La présidentielle de 2023 s’amorce ainsi de fort mauvaise manière pour le pouvoir, qui tente un troisième mandat. Mais pour quel but? Là est toute la question.
Il ne suffit pas simplement de vouloir une conservation du fauteuil présidentiel et de toutes les prérogatives inhérentes, mais plutôt et surtout, de donner des garanties d’un ajustement significatif en matière de gestion des affaires de l’État, d’une volonté de réparer les erreurs commises, et d’adopter des perspectives nouvelles, lesquelles permettraient une réelle amélioration des conditions de vies des populations.

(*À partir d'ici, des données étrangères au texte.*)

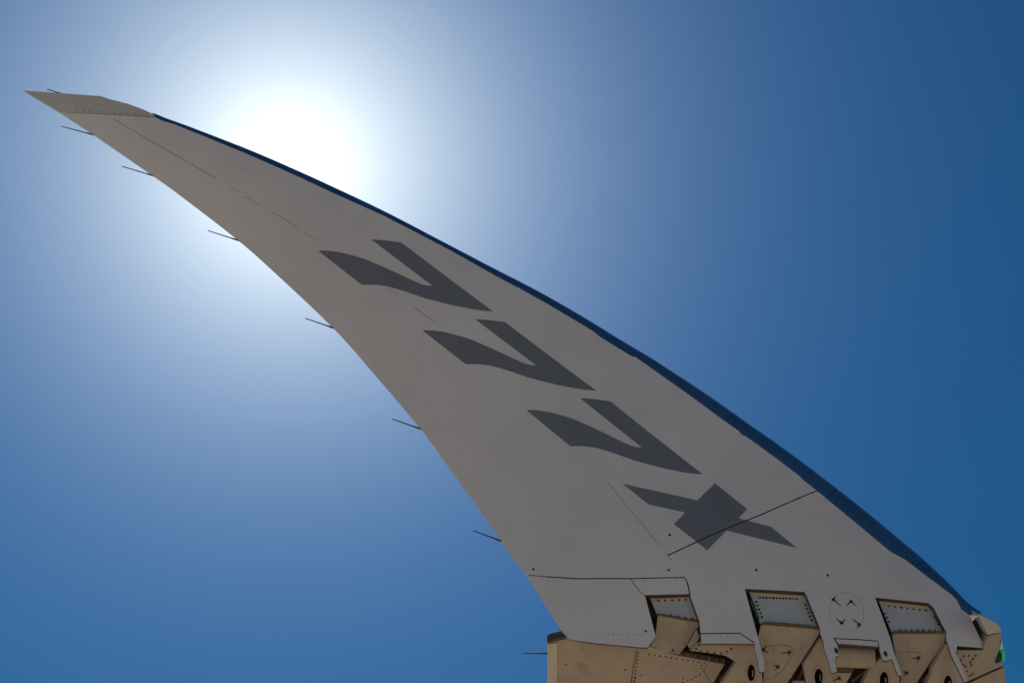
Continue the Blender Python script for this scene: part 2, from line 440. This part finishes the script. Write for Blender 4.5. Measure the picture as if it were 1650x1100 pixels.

Les auditions de la première dame et de l’ancien coordonnateur général des affaires présidentielles (CGAP) devant la Cour criminelle spéciale aurait été un signal fort, un réel tremplin pour le chef de l’État, qui aurait convaincu les populations sur le fait que ses discours ne sont pas que de vains slogans, mais plutôt une réelle volonté de tout changer.
Cela aurait donc constitué une chance de renouveau.
LA RÉPUBLIQUE GRAVEMENT COMPROMISE
Certes, ici comme en République française, le président de la République n’est pas un justiciable comme les autres. En revanche, les actes de leur parentèle peuvent jeter le discrédit sur la fonction exercée. C’est de cela qu’il s’agit.
Si Jill Biden ou Brigitte Macron avaient été citées dans des affaires aussi graves et salissantes, comme c’est le cas pour Sylvia Bongo Valentin, dans le cadre de l’opération anti-corruption Scorpion, il est certain que leurs époux respectifs se seraient adressés à leurs compatriotes, par devoir et obligation à la nation.
Les controverses suscitées par l’ouverture d’enquêtes judiciaires impliquant, même si supposément, l’épouse d’un chef d’État, ne sont pas des non événements comme tentent de le faire croire certains. Ils doivent être commentés et traités avec rigueur et impartialité.
Certes, l’on comprend toute la délicatesse de cette affaire, cependant, les gabonais ont besoin de se rassurer de la réelle volonté du président de la République de mettre de l’ordre partout; de punir partout, même s’il devait s’agir de son épouse. C’est la doxa, oui, mais le fait est que les illuminés gouvernent pour les non éclairés et ces derniers représentent la masse.
Le président de la République est la clé de voûte de toutes les institutions. Il est le chef suprême des armées et de la diplomatie, chef de l’exécutif, des pouvoirs partagés, de la magistrature…cet état de fait est loin de signifier que toutes les institutions sont sous ses ordres.
ci comme ailleurs, il devrait plutôt signifier qu’elles en sont totalement libres et indépendantes.
Le silence de la justice sur les cas Sylvia Bongo Ondimba et Noureddin Bongo Valentin choque et fait s’interroger les populations.
L’on a appris, de l’information qui a fuité après le dernier conseil des ministres, que le chef de l’État, Ali Bongo Ondimba, s’est indigné de l’immobilisme de son gouvernement, incapable de traduire en actions concrètes ses vœux pour les populations. Toute chose vraie.
Cependant, il devrait aussi s’indigner de ce que des détournements massifs aient été orchestrés par ses collaborateurs les plus proches, et que les implications de son épouse et sont fils soient clairement établies, dans ce grand scandale financier.